* _Exercise objective_
Extract the records in full, leaving every picture out.

-- begin Supplied information --

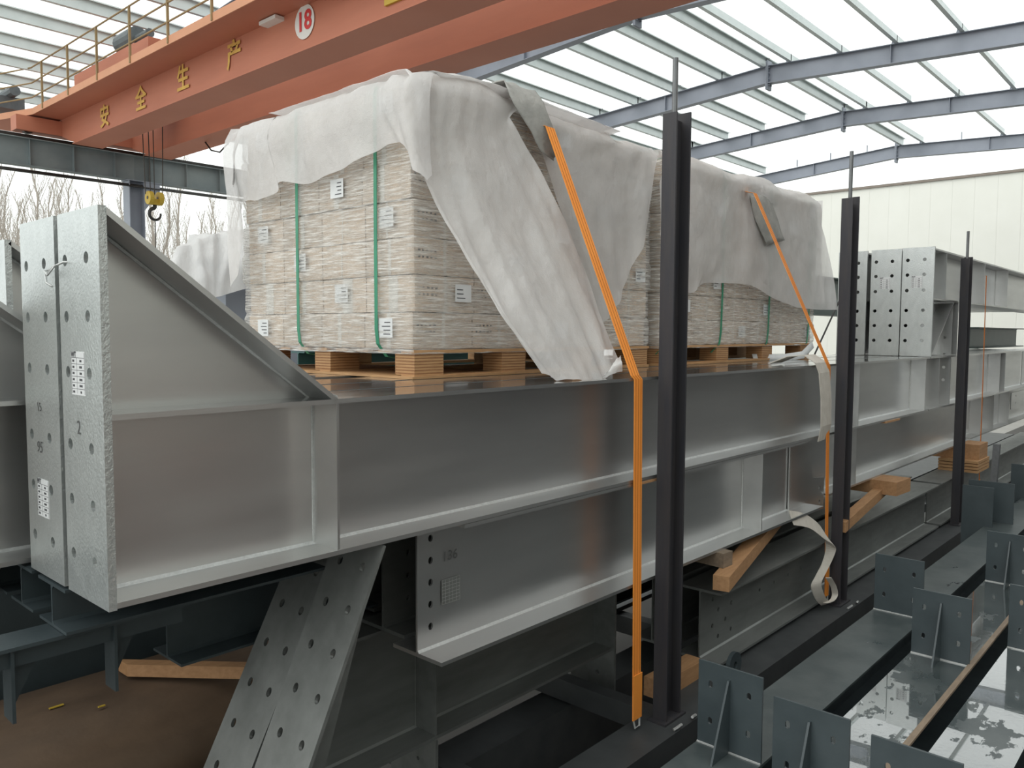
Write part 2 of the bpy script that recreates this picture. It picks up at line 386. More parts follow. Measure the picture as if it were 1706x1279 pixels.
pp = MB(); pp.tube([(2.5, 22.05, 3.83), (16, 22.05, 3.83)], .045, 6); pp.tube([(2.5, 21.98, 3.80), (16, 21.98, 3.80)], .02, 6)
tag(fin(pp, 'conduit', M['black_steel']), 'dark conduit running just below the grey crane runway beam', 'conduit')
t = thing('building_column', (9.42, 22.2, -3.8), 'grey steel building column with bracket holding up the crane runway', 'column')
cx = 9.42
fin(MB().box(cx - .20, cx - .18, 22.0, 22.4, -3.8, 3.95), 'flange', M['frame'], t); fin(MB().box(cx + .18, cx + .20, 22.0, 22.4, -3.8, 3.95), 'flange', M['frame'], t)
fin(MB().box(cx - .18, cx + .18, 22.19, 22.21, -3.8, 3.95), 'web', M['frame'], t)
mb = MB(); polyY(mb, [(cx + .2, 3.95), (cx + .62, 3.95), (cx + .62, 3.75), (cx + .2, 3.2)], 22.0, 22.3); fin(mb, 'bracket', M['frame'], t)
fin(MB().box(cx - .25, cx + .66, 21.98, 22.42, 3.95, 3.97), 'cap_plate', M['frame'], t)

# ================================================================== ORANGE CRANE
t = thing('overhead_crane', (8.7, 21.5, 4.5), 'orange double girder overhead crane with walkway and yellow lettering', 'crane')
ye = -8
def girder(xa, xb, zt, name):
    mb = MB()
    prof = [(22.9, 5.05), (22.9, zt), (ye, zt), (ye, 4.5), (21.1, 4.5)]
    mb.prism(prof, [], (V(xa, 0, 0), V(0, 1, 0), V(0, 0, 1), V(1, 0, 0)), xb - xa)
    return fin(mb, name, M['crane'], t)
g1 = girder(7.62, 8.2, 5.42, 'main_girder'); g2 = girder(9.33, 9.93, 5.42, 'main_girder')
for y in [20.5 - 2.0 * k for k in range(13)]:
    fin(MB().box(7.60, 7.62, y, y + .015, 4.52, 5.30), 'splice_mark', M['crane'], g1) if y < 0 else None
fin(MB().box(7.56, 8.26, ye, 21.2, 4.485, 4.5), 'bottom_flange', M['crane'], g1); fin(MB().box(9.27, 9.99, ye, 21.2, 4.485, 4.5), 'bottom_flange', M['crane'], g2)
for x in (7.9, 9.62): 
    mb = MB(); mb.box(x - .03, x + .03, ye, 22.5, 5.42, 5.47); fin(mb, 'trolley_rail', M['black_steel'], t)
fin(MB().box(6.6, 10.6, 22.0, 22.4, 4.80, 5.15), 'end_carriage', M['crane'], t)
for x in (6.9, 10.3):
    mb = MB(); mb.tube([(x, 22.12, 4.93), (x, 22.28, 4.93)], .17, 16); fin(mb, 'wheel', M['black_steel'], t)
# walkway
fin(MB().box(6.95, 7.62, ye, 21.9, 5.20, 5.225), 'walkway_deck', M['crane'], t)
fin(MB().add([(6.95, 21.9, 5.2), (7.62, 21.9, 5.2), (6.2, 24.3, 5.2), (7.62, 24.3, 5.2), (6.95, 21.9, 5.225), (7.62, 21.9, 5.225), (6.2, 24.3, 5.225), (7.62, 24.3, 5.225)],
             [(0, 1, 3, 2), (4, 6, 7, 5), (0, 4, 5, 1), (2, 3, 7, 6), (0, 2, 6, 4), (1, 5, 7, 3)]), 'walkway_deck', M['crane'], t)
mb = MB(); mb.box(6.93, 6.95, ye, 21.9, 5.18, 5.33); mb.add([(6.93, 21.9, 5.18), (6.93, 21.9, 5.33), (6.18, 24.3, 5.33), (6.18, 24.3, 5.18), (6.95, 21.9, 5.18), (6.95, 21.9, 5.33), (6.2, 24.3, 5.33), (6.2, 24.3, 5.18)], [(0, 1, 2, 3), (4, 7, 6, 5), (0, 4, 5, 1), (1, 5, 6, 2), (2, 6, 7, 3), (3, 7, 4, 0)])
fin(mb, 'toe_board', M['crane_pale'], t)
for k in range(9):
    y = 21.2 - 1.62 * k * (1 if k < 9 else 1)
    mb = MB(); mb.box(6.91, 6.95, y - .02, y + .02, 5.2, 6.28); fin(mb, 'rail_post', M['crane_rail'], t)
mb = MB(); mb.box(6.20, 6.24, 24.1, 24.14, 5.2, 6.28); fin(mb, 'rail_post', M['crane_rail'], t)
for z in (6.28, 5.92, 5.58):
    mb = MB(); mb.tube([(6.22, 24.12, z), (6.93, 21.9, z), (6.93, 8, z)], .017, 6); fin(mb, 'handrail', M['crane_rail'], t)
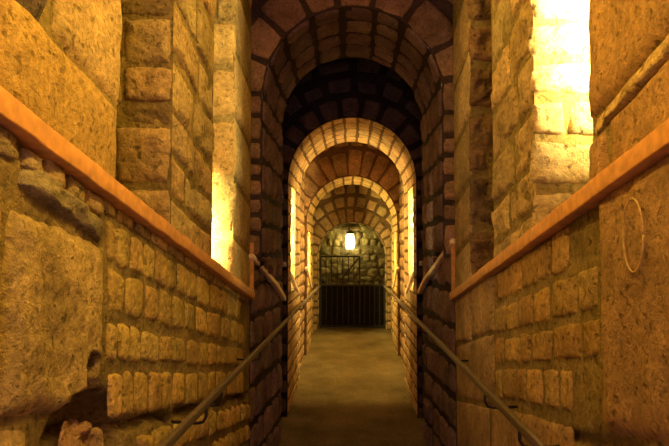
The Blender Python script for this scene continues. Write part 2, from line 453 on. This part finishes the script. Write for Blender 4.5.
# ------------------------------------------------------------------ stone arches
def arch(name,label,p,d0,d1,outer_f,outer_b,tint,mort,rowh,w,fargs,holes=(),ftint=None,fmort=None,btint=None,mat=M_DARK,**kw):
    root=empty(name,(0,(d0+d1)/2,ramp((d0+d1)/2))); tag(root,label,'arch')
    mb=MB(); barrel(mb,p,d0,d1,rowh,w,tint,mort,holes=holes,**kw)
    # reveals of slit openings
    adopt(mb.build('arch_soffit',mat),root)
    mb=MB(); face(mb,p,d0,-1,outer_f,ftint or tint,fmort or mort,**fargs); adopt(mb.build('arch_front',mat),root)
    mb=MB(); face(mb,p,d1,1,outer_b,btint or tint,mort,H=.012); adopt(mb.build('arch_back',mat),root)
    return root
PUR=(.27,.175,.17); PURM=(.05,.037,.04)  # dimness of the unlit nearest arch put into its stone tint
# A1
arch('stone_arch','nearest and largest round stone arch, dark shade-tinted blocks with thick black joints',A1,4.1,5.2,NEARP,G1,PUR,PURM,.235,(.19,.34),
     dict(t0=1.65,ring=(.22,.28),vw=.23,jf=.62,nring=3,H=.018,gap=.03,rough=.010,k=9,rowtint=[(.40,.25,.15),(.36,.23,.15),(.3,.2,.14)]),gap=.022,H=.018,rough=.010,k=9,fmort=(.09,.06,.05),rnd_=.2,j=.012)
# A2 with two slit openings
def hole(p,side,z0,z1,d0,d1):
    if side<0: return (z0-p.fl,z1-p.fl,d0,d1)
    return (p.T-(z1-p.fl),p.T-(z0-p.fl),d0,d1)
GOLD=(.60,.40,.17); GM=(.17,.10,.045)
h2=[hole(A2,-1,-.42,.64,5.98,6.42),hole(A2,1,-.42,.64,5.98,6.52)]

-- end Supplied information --

* _Answer in full_
Write part 2 of the bpy script that recreates this picture. It picks up at line 386. More parts follow. Measure the picture as if it were 1706x1279 pixels.
pp = MB(); pp.tube([(2.5, 22.05, 3.83), (16, 22.05, 3.83)], .045, 6); pp.tube([(2.5, 21.98, 3.80), (16, 21.98, 3.80)], .02, 6)
tag(fin(pp, 'conduit', M['black_steel']), 'dark conduit running just below the grey crane runway beam', 'conduit')
t = thing('building_column', (9.42, 22.2, -3.8), 'grey steel building column with bracket holding up the crane runway', 'column')
cx = 9.42
fin(MB().box(cx - .20, cx - .18, 22.0, 22.4, -3.8, 3.95), 'flange', M['frame'], t); fin(MB().box(cx + .18, cx + .20, 22.0, 22.4, -3.8, 3.95), 'flange', M['frame'], t)
fin(MB().box(cx - .18, cx + .18, 22.19, 22.21, -3.8, 3.95), 'web', M['frame'], t)
mb = MB(); polyY(mb, [(cx + .2, 3.95), (cx + .62, 3.95), (cx + .62, 3.75), (cx + .2, 3.2)], 22.0, 22.3); fin(mb, 'bracket', M['frame'], t)
fin(MB().box(cx - .25, cx + .66, 21.98, 22.42, 3.95, 3.97), 'cap_plate', M['frame'], t)

# ================================================================== ORANGE CRANE
t = thing('overhead_crane', (8.7, 21.5, 4.5), 'orange double girder overhead crane with walkway and yellow lettering', 'crane')
ye = -8
def girder(xa, xb, zt, name):
    mb = MB()
    prof = [(22.9, 5.05), (22.9, zt), (ye, zt), (ye, 4.5), (21.1, 4.5)]
    mb.prism(prof, [], (V(xa, 0, 0), V(0, 1, 0), V(0, 0, 1), V(1, 0, 0)), xb - xa)
    return fin(mb, name, M['crane'], t)
g1 = girder(7.62, 8.2, 5.42, 'main_girder'); g2 = girder(9.33, 9.93, 5.42, 'main_girder')
for y in [20.5 - 2.0 * k for k in range(13)]:
    fin(MB().box(7.60, 7.62, y, y + .015, 4.52, 5.30), 'splice_mark', M['crane'], g1) if y < 0 else None
fin(MB().box(7.56, 8.26, ye, 21.2, 4.485, 4.5), 'bottom_flange', M['crane'], g1); fin(MB().box(9.27, 9.99, ye, 21.2, 4.485, 4.5), 'bottom_flange', M['crane'], g2)
for x in (7.9, 9.62): 
    mb = MB(); mb.box(x - .03, x + .03, ye, 22.5, 5.42, 5.47); fin(mb, 'trolley_rail', M['black_steel'], t)
fin(MB().box(6.6, 10.6, 22.0, 22.4, 4.80, 5.15), 'end_carriage', M['crane'], t)
for x in (6.9, 10.3):
    mb = MB(); mb.tube([(x, 22.12, 4.93), (x, 22.28, 4.93)], .17, 16); fin(mb, 'wheel', M['black_steel'], t)
# walkway
fin(MB().box(6.95, 7.62, ye, 21.9, 5.20, 5.225), 'walkway_deck', M['crane'], t)
fin(MB().add([(6.95, 21.9, 5.2), (7.62, 21.9, 5.2), (6.2, 24.3, 5.2), (7.62, 24.3, 5.2), (6.95, 21.9, 5.225), (7.62, 21.9, 5.225), (6.2, 24.3, 5.225), (7.62, 24.3, 5.225)],
             [(0, 1, 3, 2), (4, 6, 7, 5), (0, 4, 5, 1), (2, 3, 7, 6), (0, 2, 6, 4), (1, 5, 7, 3)]), 'walkway_deck', M['crane'], t)
mb = MB(); mb.box(6.93, 6.95, ye, 21.9, 5.18, 5.33); mb.add([(6.93, 21.9, 5.18), (6.93, 21.9, 5.33), (6.18, 24.3, 5.33), (6.18, 24.3, 5.18), (6.95, 21.9, 5.18), (6.95, 21.9, 5.33), (6.2, 24.3, 5.33), (6.2, 24.3, 5.18)], [(0, 1, 2, 3), (4, 7, 6, 5), (0, 4, 5, 1), (1, 5, 6, 2), (2, 6, 7, 3), (3, 7, 4, 0)])
fin(mb, 'toe_board', M['crane_pale'], t)
for k in range(9):
    y = 21.2 - 1.62 * k * (1 if k < 9 else 1)
    mb = MB(); mb.box(6.91, 6.95, y - .02, y + .02, 5.2, 6.28); fin(mb, 'rail_post', M['crane_rail'], t)
mb = MB(); mb.box(6.20, 6.24, 24.1, 24.14, 5.2, 6.28); fin(mb, 'rail_post', M['crane_rail'], t)
for z in (6.28, 5.92, 5.58):
    mb = MB(); mb.tube([(6.22, 24.12, z), (6.93, 21.9, z), (6.93, 8, z)], .017, 6); fin(mb, 'handrail', M['crane_rail'], t)
The Blender Python script for this scene continues. Write part 2, from line 453 on. This part finishes the script. Write for Blender 4.5.
# ------------------------------------------------------------------ stone arches
def arch(name,label,p,d0,d1,outer_f,outer_b,tint,mort,rowh,w,fargs,holes=(),ftint=None,fmort=None,btint=None,mat=M_DARK,**kw):
    root=empty(name,(0,(d0+d1)/2,ramp((d0+d1)/2))); tag(root,label,'arch')
    mb=MB(); barrel(mb,p,d0,d1,rowh,w,tint,mort,holes=holes,**kw)
    # reveals of slit openings
    adopt(mb.build('arch_soffit',mat),root)
    mb=MB(); face(mb,p,d0,-1,outer_f,ftint or tint,fmort or mort,**fargs); adopt(mb.build('arch_front',mat),root)
    mb=MB(); face(mb,p,d1,1,outer_b,btint or tint,mort,H=.012); adopt(mb.build('arch_back',mat),root)
    return root
PUR=(.27,.175,.17); PURM=(.05,.037,.04)  # dimness of the unlit nearest arch put into its stone tint
# A1
arch('stone_arch','nearest and largest round stone arch, dark shade-tinted blocks with thick black joints',A1,4.1,5.2,NEARP,G1,PUR,PURM,.235,(.19,.34),
     dict(t0=1.65,ring=(.22,.28),vw=.23,jf=.62,nring=3,H=.018,gap=.03,rough=.010,k=9,rowtint=[(.40,.25,.15),(.36,.23,.15),(.3,.2,.14)]),gap=.022,H=.018,rough=.010,k=9,fmort=(.09,.06,.05),rnd_=.2,j=.012)
# A2 with two slit openings
def hole(p,side,z0,z1,d0,d1):
    if side<0: return (z0-p.fl,z1-p.fl,d0,d1)
    return (p.T-(z1-p.fl),p.T-(z0-p.fl),d0,d1)
GOLD=(.60,.40,.17); GM=(.17,.10,.045)
h2=[hole(A2,-1,-.42,.64,5.98,6.42),hole(A2,1,-.42,.64,5.98,6.52)]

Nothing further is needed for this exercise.